Events are categorized into two main types to give you a complete picture of the user's environment:
Automated Event Detection: This feature uses advanced algorithms to analyze performance data across your organization. It detects anomalies—such as a sudden drop in application availability or a spike in network latency— and correlates them into a single event. It then assigns a "problem domain," such as Local Network, Proxy, or Server, so you know exactly where to start your investigation.
Endpoint System Events: These are specific, real-time logs from the agent itself. They record local changes like Wi-Fi signal degradation, VPN connections or disconnections, gateway changes, and high CPU or memory usage.
How to use Events for troubleshooting
You can use these events to move from "something is slow" to a definitive root cause in seconds. Here’s how they simplify your workflow:
Correlate Local Changes with Performance: If a user reports a slow Webex session, you can check the Log tab in the Endpoint Agent view.
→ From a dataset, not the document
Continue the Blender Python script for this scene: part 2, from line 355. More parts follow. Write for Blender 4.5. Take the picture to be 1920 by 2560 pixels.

If you see a "Wi-Fi Changed" event followed by a drop in signal quality at the exact time of the report, you've identified a local environment issue rather than a service outage.
Distinguish between Individual and Widespread Issues: Automated events help you determine the scope of a problem. If an event shows that 20% of your agents are experiencing a Server Issue with a specific SaaS app, you can rule out local device problems and focus on the service provider.
Identify the Cause for Server Errors: For server-related events, the system provides a Cause field. This field highlights the specific error seen across multiple tests, such as an "HTTP 504 Gateway Timeout," saving you from manually digging through individual test rounds.
Reduce Noise and MTTD: Instead of sifting through thousands of individual alerts, you can focus on high-impact events. This reduces your Mean Time to Detect (MTTD) by grouping related failures into a single, actionable incident.